Doing the latter doesn't involve using any of Smalltalk's wretched
concurrency facilities.

	   4) As implied above, we want to have the traders meeting at certain
   places now, perhaps giving them strategies which focus on *where* they have
   been able to trade successfully before.  We are thinking of sticking with a
   small number of traders and a small number of places, but we think we would
   like to get into this.  What do you think?

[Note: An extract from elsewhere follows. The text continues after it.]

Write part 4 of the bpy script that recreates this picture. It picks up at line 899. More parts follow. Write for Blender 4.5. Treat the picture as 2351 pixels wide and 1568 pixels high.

This sounds like an excellent idea!  (Note that it is compatible with
the simple notion of time and space I advocate above.)  This direction
does not put us at war with the language, and actually aids
visualizability.  In particular, it lets us explore the strategics of
spacial Schelling point formation--how does a convention like "go to
Castro Street to buy or sell Chinese food or used cars" come about?
This is a kind of question that I'd most like to see Agoria help us
think about.

	   We need the guidance of our ... trusted and experienced
   advisor MarkM.  We are definitely planning
   to have an explicit design session, where we use index cards and all that,
   but we would love to have your input, even if quick and telegraphic,
   beforehand.

I hope this is helpful.  Above all, I hope it isn't discouraging.
I've come to realize lately a distressing trend in myself: I've become
ever more skilled at proposing reasons why something can't be done or
is harder than is expected.  At the same time, I am not thinking of
neat new things to do as often as I used to.  Perhaps I am simply
getting old and tired and frustrated by the incredible number of
details one has to deal with to actually make something happen in the
world.  This results in my being more of a wet blanket on the
enthusiasm of others than I intend.  So please keep in mind that (in
my humble opinion):

What you are doing may be the single most important piece of economics
research happening right now (outside of Eastern Europe).  Not because
of what the first version will do directly, but because of the new
methodological processes which it will set in motion.

	Best to Terry and Dean and all our friends and colleagues at CSMP West.
				   --Howie

Thanks.  Best to all at CSMP East.  Good luck!